Беззаботная "Серенада трех сердец" (1933) — не что иное, как репетиция высокой трагедии Франсуа Трюффо "Жюль и Джим". Когда героиня Мириам Хопкинс в приступе наигранной истерики падает на софу, в воздух вздымается облачко не просто пыли, а праха всех страстей, надежд и иллюзий, праха человеческого удела.
Touch — и это облачко, и иные пустячки, возвышенные Любичем до экзистенциальных символов. Золотая рыбка, чье скольжение по глади воды на мгновение искажает отражение целующихся любовников, или неприбранный гостиничный столик на двоих, выдающий любовную связь героев. И — пресловутые двери отелей и гарсоньерок, претворенные Любичем во врата между правдой и ложью.
"Двери! Режиссер дверей!
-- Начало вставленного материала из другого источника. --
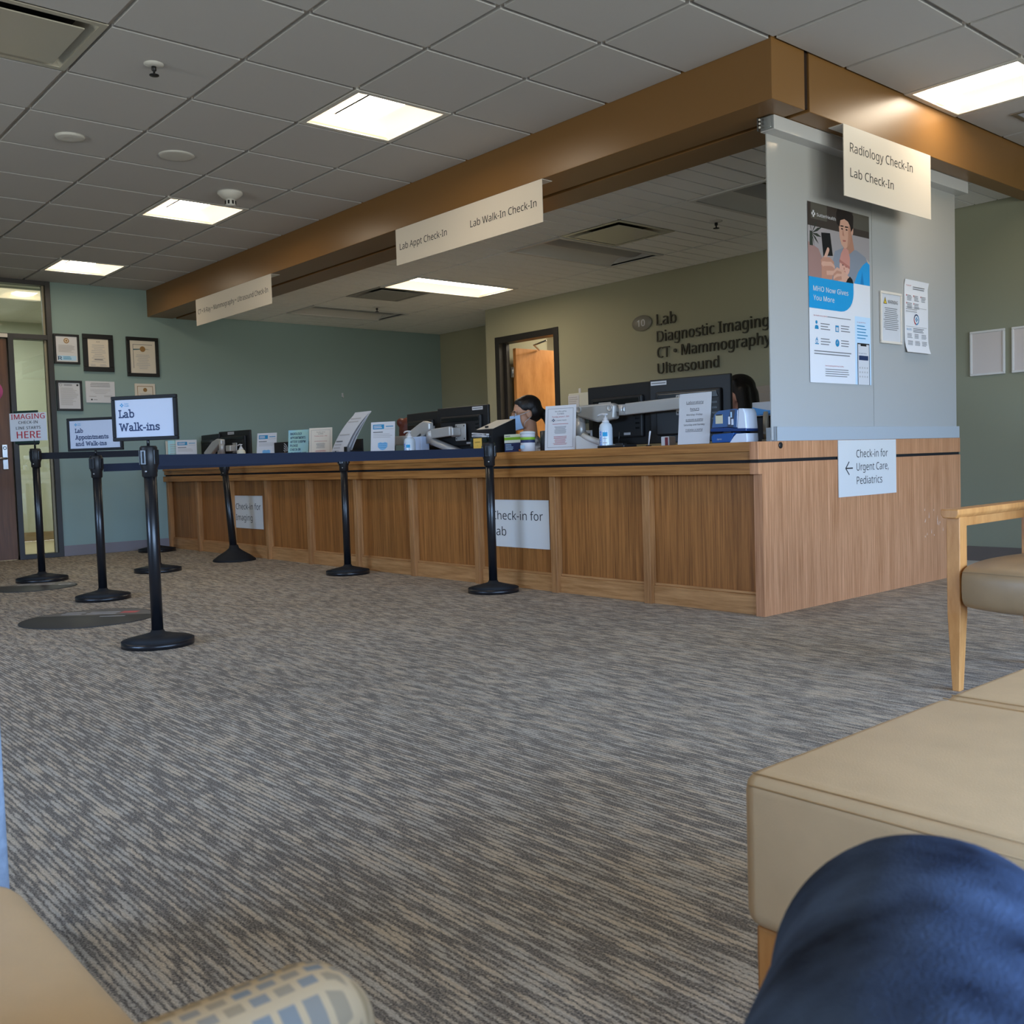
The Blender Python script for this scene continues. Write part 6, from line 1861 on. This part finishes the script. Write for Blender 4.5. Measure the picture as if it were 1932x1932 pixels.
# row of beam seats beside the camera
M_PLAID = None
def plaid():
    m = bpy.data.materials.new('blue_check_fabric')
    m.use_nodes = True
    nt = m.node_tree; N, Lk = nt.nodes.new, nt.links.new
    b = nt.nodes['Principled BSDF']; b.inputs['Roughness'].default_value = 0.9; b.inputs['Specular IOR Level'].default_value = 0.1
    tc = N('ShaderNodeTexCoord'); mp = N('ShaderNodeMapping'); mp.inputs['Scale'].default_value = (1, 1, 1); Lk(tc.outputs['Object'], mp.inputs[0])
    br = N('ShaderNodeTexBrick'); br.offset = 0.35; br.inputs['Scale'].default_value = 1.0; br.inputs['Brick Width'].default_value = 0.0125; br.inputs['Row Height'].default_value = 0.0095
    br.inputs['Mortar Size'].default_value = 0.0022; br.inputs['Mortar Smooth'].default_value = 0.3; br.inputs['Bias'].default_value = 0.0
    br.inputs['Color1'].default_value = lin((128, 132, 130)); br.inputs['Color2'].default_value = lin((168, 144, 106)); br.inputs['Mortar'].default_value = lin((194, 168, 130))
    sx = N('ShaderNodeSeparateXYZ'); cx = N('ShaderNodeCombineXYZ'); ad = N('ShaderNodeMath'); ad.operation = 'ADD'
    Lk(mp.outputs[0], sx.inputs[0]); Lk(sx.outputs[0], ad.inputs[0]); Lk(sx.outputs[2], ad.inputs[1]); Lk(sx.outputs[1], cx.inputs[0]); Lk(ad.outputs[0], cx.inputs[1])
    Lk(cx.outputs[0], br.inputs['Vector']); Lk(br.outputs['Color'], b.inputs['Base Color'])
    return m
M_PLAID = plaid()
def lounge(label, x, y, m, arm=True):
    t = thing('waiting_chair', label, 'chair', (x, y, 0), 0)
    q = MB(); q.box(0, .50, -.52, 0, .31, .450, m, .035, 5, smooth=True); q.build('seat_cushion', t)
    q = MB(); q.box(.0, .50, -.60, -.50, .42, .88, m, .035, 5, smooth=True); q.build('backrest', t)
    q = MB(); q.box(.02, .48, -.50, -.03, .26, .31, W_CH, .004); q.build('seat_rail', t)
    for x_, y_ in ((.03, -.08), (.42, -.08), (.03, -.50), (.42, -.50)):
        q = MB(); q.box(x_, x_ + .05, y_, y_ + .05, 0, .27, W_CH, .004); q.build('leg', t)
    if arm:
        q = MB(); q.box(.515, .583, -.50, .028, .49, .560, M_PLAID, .030, 6, smooth=True); ao = q.build('armrest', t); ao['label'] = 'blue checked fabric armrest'
        q = MB(); q.box(.525, .573, -.05, .0, .0, .50, W_CH, .004); q.box(.525, .573, -.47, -.42, .0, .50, W_CH, .004); q.build('arm_post', t)
    return t
lounge('beige vinyl chair with checked fabric armrest at the lower left corner', 1.885, -3.858, M_VINYL)
t = lounge('beige vinyl chair under the seated person in jeans', 2.62, -3.99, M_VINYL, False)
t = thing('blue_armchair', 'light blue upholstered chair just showing at the left edge', 'chair', (1.532, -3.782, 0), 0)
M_BLUEF = mat('light_blue_fabric', (134, 146, 160), 0.85, 0.15, var=0.12, vscale=90, bump=0.3, bscale=400)
q = MB(); q.box(-.12, 0, -.60, 0, .02, .66, M_BLUEF, .012, 3); q.build('arm_panel', t)
q = MB(); q.box(-.62, -.50, -.60, 0, .02, .66, M_BLUEF, .012, 3); q.build('arm_panel', t)
q = MB(); q.box(-.50, -.12, -.55, 0, .10, .45, M_BLUEF, .03, 4, smooth=True); q.build('seat_cushion', t)
q = MB(); q.box(-.62, 0, -.72, -.58, .02, .90, M_BLUEF, .02, 3); q.build('backrest', t)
Кроме дверей, его ничего не интересует!" — с таким рыком бежала Мэри Пикфорд со съемочной площадки "Розиты" (1923).
И наконец, touch — это просто "тюк!". В "Этом смутном чувстве" (1941) герой, по-дружески разведясь с женой, закладывал адскую машину под семейную идиллию своего преемника. Объяснял, что снять нервную икоту и привести в доброе расположение духа "их" жену Джилл — проще простого: достаточно ткнуть ее пальцем в живот и воскликнуть: "Тюк!"
Само собой разумеется, что Джилл ничто в жизни так не ненавидела, как это инфантильное "тюк!".